The issue of blacking was crucial, and at first the response was not encouraging. The TGWU convenor at Fords, Southampton, even gave management permission to enter Strachans to take note of the chassis numbers of the vans held there, and was most indignant when the pickets refused them access. Once again the officials did nothing to organise blacking, and at a rally held in May the AUEW divisional organiser attributed the lack of any official blacking circulars to the fact that the Industrial Relations Act was still on the statute book.

The most effective circular on blacking was done by the Organising Committee of the Rank and File Movement. It had considerable impact; so much so that six weeks after the Strachans dispute had ended Grand Metropolitan Hotels were still asking union officials to lift the black on their products!

After 17 weeks the breakthrough came when the Southampton and Newhaven dockers agreed to black all Grand Met and Fords products, and an important factor in winning their support was their indignation at the attitude of the TGWU officials. The final straw appeared to be when they learned that Ernie Allen, the district secretary, was trying to charge the Strachans strike committee for the union stationery used in his office.
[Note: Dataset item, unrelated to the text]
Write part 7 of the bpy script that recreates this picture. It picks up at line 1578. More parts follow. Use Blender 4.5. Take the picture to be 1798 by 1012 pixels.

The prospect of an imminent hold-up of Fords exports brought a flurry of activity from the trade union leaders. Three days before the dockers’ ban was to come into operation, the national officials called a meeting of the Strachans workers. No indication was given of what the meeting was about, but most of the pickets naively assumed that it would be about how the unions proposed to extend the support and make the blacking more effective. Several of the leading members of the strike committee were away, on delegations raising financial support at the time. The meeting was addressed by George Guy, general secretary of the Sheet Metal Workers Union and a leading member of the Communist Party. He delivered an ultimatum – either accept the management’s offer of £1,136 per head compensation or the unions withdraw official support for the dispute. He allowed no discussion or questions from the floor and a vote was taken immediately. By a narrow majority the workers voted to call off the dispute.

There is no doubt that but for this intervention by the union leaders the pressure on Fords would have produced some guarantee of employment at Strachans; there was even talk at the time of Ford themselves taking over the factory. It was a classic sell-out.

At a meeting of the Eastleigh branch of the Sheet Metal Workers in October, the National President of the union, Reg Lofting added this postscript when the question of a delegation to the 2nd Rank and File Conference was raised. He stated that the intervention of the Rank and File Movement at Strachans was ineffective because the outcome – the transfer of jobs to the Midlands and compensation for the workers at Strachans – was what the union had been after all along.